Осознав серьезность ситуации, граф отправился к еврею Боасу, занял у него две тысячи форинтов под залог трех опалов 312и вернулся к Бентинку. Они обсудили способы выезда из Голландии и место, куда графу отправиться. Сошлись на Англии. Как раз на следующий день отправлялся корабль из Хеллевутслуиса 313в Харвич. Поскольку слуги графа не знали ни голландского языка, ни дороги, Бентинк предоставил графу одного из своих слуг 314– и, чтобы сбить с пути погоню, нанял карету с четырьмя лошадьми. В пять часов утра карета стояла перед гостиницей графа. Впопыхах "граф оставил шпагу с перевязью, а также пакет с серебряной и оловянной стружкой и две бутылки с неизвестными жидкостями" 315.

Приехав в Хеллевутслуис, граф Сен-Жермен не осмелился поселиться в городе и сразу же поднялся на борт почтового корабля "Принц Оранский", где и остался до самого отплытия. Было 16 апреля 1760 г. 316.

2 мая того же года господин д’Аффри передал графу Штейден-Хомпешу следующую памятку:

"Высочайшие и Всемогущие Господа!

Незнакомец, назвавшийся графом Сен-Жерменом, которого мой повелитель, король Франции, приютил в своем королевстве, злоупотребил этим гостеприимством.

Недавно он приехал в Голландию, в Гаагу, где, без согласия Его Величества или его министра, без поручения, этот нахал позволил себе объявить, что он уполномочен устраивать дела Его Величества.

Мой повелитель, король, просит меня предупредить Ваших Высочеств и все общество, дабы никто во всех Ваших владениях не был обманут этим самозванцем.

К тому же Его Величество просит меня потребовать выдачи мошенника как виновного, во-первых, в злоупотреблении оказанным ему гостеприимством, позволившего себе говорить о правительстве и о королевстве неприлично и неправильно, и, во-вторых, в попытке вершить важнейшие дела моего повелителя – короля Франции.

Его Величество не сомневается, что Ваши Высочества окажут ему эту услугу во имя дружбы и справедливости и прикажут арестовать так называемого графа Сен-Жермена и препроводить его под стражей в Антверпен, откуда его отправят во Францию 317.

Памятка была распространена по всем Соединенным Провинциям, и поскольку графа больше не было в Голландии, достаточно было ознакомить каждую Провинцию с пожеланиями французского короля на тот случай, если граф вернется" 318.

После обсуждения депутаты Провинций взяли копии данного документа, чтобы распространить его дальше.
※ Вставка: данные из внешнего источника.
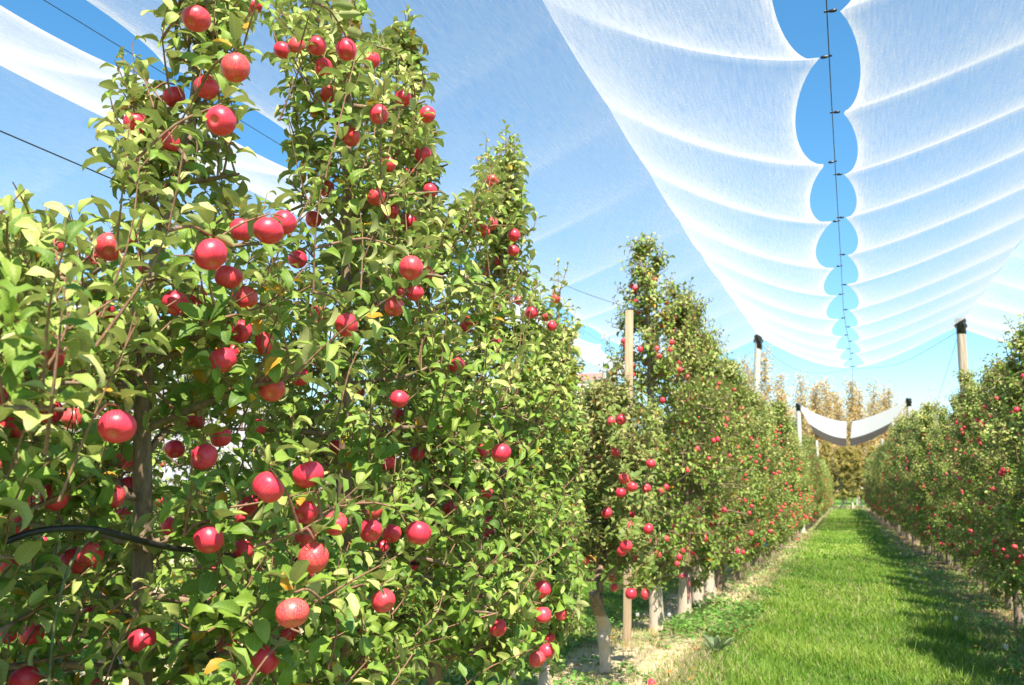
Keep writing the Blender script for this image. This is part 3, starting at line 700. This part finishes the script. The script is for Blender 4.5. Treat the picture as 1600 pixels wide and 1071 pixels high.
# ------------------------------------------------------------------ hail nets
def net_half(mb, xr, zr, xw, zw, y0, y1, clips, amp, sag=.10, pw=1.7, gather=1.0, nu=30, ds=.06, hem=True):
    """one slope of a net: from the ridge line xr(y) down to the clipped edge at the alley wire xw(y)"""
    ys_ = np.arange(y0, y1+ds*.5, ds); S = len(ys_); us = np.linspace(0, 1, nu)**.9
    cl = np.array(clips, float); idx = np.clip(np.searchsorted(cl, ys_, side='right')-1, 0, len(cl)-2)
    tau = np.clip((ys_-cl[idx])/(cl[idx+1]-cl[idx]), 0, 1); ln = cl[idx+1]-cl[idx]
    scal = amp*(1-(2*tau-1)**2)**.62*(ln/1.6)
    X0 = xr(ys_); X1 = xw(ys_); sg = np.sign(X1-X0); edge = X1-sg*(.055+scal)
    U = us[None, :]; Xg = X0[:, None]+(edge-X0)[:, None]*U
    frac = np.abs(Xg-X0[:, None])/np.abs(X1-X0)[:, None]
    Z = zr-(zr-zw)*(1-(1-frac)**pw)
    belly = np.maximum(1-(2*tau-1)**2, 0)[:, None]**(.55+.7*(1-U))
    Z = Z-sag*belly*(.22+.78*np.sin(np.clip(U, 0, 1)*math.pi*.62))*(ln/1.6)[:, None]
    dist = np.minimum(tau, 1-tau)*ln
    wv = .10+.12*(1-U)
    rr_ = np.random.default_rng(int(abs(y0*10+zr*7+amp*1000))); gs = rr_.uniform(.45, 1.25, len(cl)+1); gw = rr_.uniform(.75, 1.7, len(cl)+1)
    ni = np.where(tau < .5, idx, idx+1); wv = wv*gw[ni][:, None]; gather = gather*gs[ni][:, None]
    dist = dist[:, None]+.05*np.sin(Xg*5+ni[:, None]*2.1)*(1-U)+.02*np.sin(Xg*17+ni[:, None]); dist = np.abs(dist)
    G = gather*(.8*np.exp(-(dist/wv)**1.2)*(.35+.65*U))
    if hem: G = G+1.7*np.exp(-((1-U)*np.abs(edge-X0)[:, None]/.035))+.5*np.exp(-((1-U)*np.abs(edge-X0)[:, None]/.14))
    G = G+.12*np.exp(-(U*np.abs(edge-X0)[:, None]/.05))
    Yg = np.repeat(ys_[:, None], nu, 1); G = G+2.6*np.exp(-((y1-Yg)/.045))+.6*np.exp(-((y1-Yg)/.3))
    V = np.stack([Xg, Yg, Z], -1); A = np.stack([Yg, np.abs(Xg-X0[:, None]), G], -1)
    mb.add(V, grid_faces(S, nu), 0, A.reshape(-1, 3))
def clip_mesh():
    mb = MB(); P = np.array([(x, 0, 0) for x in (-.03, -.026, -.012, .004, .016, .022)]); tube(mb, P, [.003, .0085, .011, .0095, .005, .003], 8, 0, cap=True)
    for s in (-1, 1): tube(mb, [(.018, 0, 0), (.03, s*.006, .003), (.038, s*.008, 0)], [.004, .004, .003], 5, 0, cap=True)
    return mb.mesh('net_clip', [M['black']])
CLIP = clip_mesh()
xrL = lambda y: np.interp(y, [-5, 6, 12, 20, 60], [-1.80, -1.79, -1.78, -1.60, -1.55])
xrR = lambda y: np.interp(y, [-5, 13, 20, 60], [2.42, 2.42, 2.36, 2.34])
xc = lambda y: np.interp(y, [-5, 4.8, 7.3, 14, 20, 60], [.02, .05, .065, .12, .28, .24])
xcl = lambda y: np.interp(y, [-5, 60], [-3.92, -3.9])
xrLL = lambda y: np.interp(y, [-5, 60], [-6.15, -6.15])
ZR, ZW = 4.92, 4.17
def seq(start, a, b, y1, r):
    out = [start]
    while out[-1] < y1: out.append(out[-1]+r.uniform(a, b))
    return out
rg = np.random.default_rng(12)
cL = [-4.5, -2.6, -.8, 1.2, 3.4, 5.46, 7.35, 9.06, 10.96, 12.59, 14.37, 16.0, 17.6, 19.0, 20.2]
cR = [-4.6, -2.9, -1.4, .2, 1.8, 3.4, 4.91, 6.34, 7.67, 8.95, 10.42, 12.0, 13.71, 15.2, 16.7, 18.2, 20.2]
YE = 20.2
def net(name, halves, label, matk='net', clips=(), group='hail nets over the orchard'):
    e = empty('hail_net', (0, 0, 0), label, 'net', group)
    mb = MB()
    for h in halves: net_half(mb, **h)
    link('mesh_sheet', mb.mesh('net_sheet', [M[matk]]), e)
    for xw, cl, side in clips:
        for c in cl:
            if c < 3.0 or c > 20.3: continue
            o = link('net_clip', CLIP, e, (float(xw(c))-side*.022, c, ZW)); 
            o.rotation_euler = (0, 0, 0 if side > 0 else math.pi)
    return e
net('n', [dict(xr=xrL, zr=ZR, xw=xc, zw=ZW, y0=-4.5, y1=YE, clips=cL, amp=.165, pw=1.75),
          dict(xr=xrL, zr=ZR, xw=xcl, zw=ZW, y0=-4.5, y1=YE, clips=seq(-4.6, 1.6, 2.0, 22, rg), amp=.16, sag=.05, pw=1.3, gather=.25)],
    'white hail net sloping over the left row to the left edge of the sky gap', clips=[(xc, cL, 1)])
cl2 = seq(-4.4, 1.5, 2.0, 22, rg)
net('n', [dict(xr=xrR, zr=ZR, xw=xc, zw=ZW, y0=-4.5, y1=YE, clips=cR, amp=.135, pw=1.35),
          dict(xr=xrR, zr=ZR, xw=lambda y: 4.7+0*y, zw=ZW, y0=-4.5, y1=YE, clips=seq(-4.6, 1.4, 1.8, 22, rg), amp=.17, pw=1.3)],
    'white hail net on the right with scalloped edge beside the sky gap', clips=[(xc, cR, -1)])
net('n', [dict(xr=xrLL, zr=ZR, xw=xcl, zw=ZW, y0=-4.5, y1=25, clips=cl2+[23.6, 25.3], amp=.16, sag=.05, pw=1.4, gather=.3),
          dict(xr=xrLL, zr=ZR, xw=lambda y: -8.3+0*y, zw=ZW, y0=-4.5, y1=25, clips=cl2+[23.6, 25.3], amp=.16, sag=.05, pw=1.3, gather=.25)],
    'hail net behind the nearest trees at upper left, past the narrow blue gap', clips=[(xcl, [c for c in cl2 if c < 12], -1)])
far = seq(35.6, 1.7, 1.9, 48, rg)
net('n', [dict(xr=xrL, zr=ZR, xw=xc, zw=ZW, y0=35.8, y1=47, clips=far, amp=.05, sag=.05, pw=1.9, gather=.4, ds=.1, nu=16),
          dict(xr=xrR, zr=ZR, xw=xc, zw=ZW, y0=35.8, y1=47, clips=far, amp=.05, sag=.05, pw=1.5, gather=.4, ds=.1, nu=16)],
    'white folded net hanging like a V between the two far posts', 'net_far')
net('n', [dict(xr=xrL, zr=ZR, xw=xc, zw=ZW, y0=47.1, y1=55, clips=seq(46.9, 1.7, 1.9, 64, rg), amp=.05, sag=.05, pw=1.9, gather=.4, ds=.12, nu=14),
          dict(xr=xrR, zr=ZR, xw=xc, zw=ZW, y0=47.1, y1=55, clips=seq(46.9, 1.7, 1.9, 64, rg), amp=.05, sag=.05, pw=1.5, gather=.4, ds=.12, nu=14)],
    'dark net band below the white net at the end of the alley', 'net_dark')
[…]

Договорились, что следует передать его и Пику ван Солену, и другим депутатам, отвечающим за иностранные дела государства, с тем, чтобы они доложили об этом на заседании совета 319.

Как и следовало ожидать, дело было прекращено. Господин д’Аффри уехал в отпуск во Францию 320, и Бентинк ван Рун мог объявлять всем, что "если граф Сен-Жермен вернется в Гаагу, я вновь увижусь с ним, если голландские Штаты не воспротивятся или если меня не убедят, что граф не достоин быть принят в моем доме 321.

Граф уехал из Гааги так поспешно, что не успел повидаться со своими друзьями в Амстердаме. Один из них написал: "Если бы меня поразил гром, я бы удивился не больше, чем когда узнал, что Вы уехали. Хочу играть ва-банк и сделать все возможное, чтобы лично засвидетельствовать Вам мое уважение, ибо знаю, что Вы – самый великий и благородный человек. Мне вот жалко только, что ничтожные люди смеют причинять Вам неприятности. Говорят, что золото и всякого рода интриги были задействованы, чтобы помешать Вашим миротворческим стремлениям. В настоящее время можно вздохнуть свободно, поскольку я узнал, что д’Аффри уехал ко французскому двору в прошлый четверг, и я надеюсь, что он там получит по заслугам за то, что не оказал Вам должного почета. Я считаю его виновным в том, что Вы уехали так надолго, следовательно, он повинен в моей грусти. Если Вы думаете, что я могу быть Вам полезным, можете рассчитывать на мою верность: у меня нет ничего, кроме рук и крови: и я с радостью предоставляю их Вам. Граф Вату" 322.

В целом можно было бы назвать эту операцию дипломатическим термином "зондирование", поскольку граф Сен-Жермен никоим образом не был уполномочен заключать или обговаривать какой-либо договор.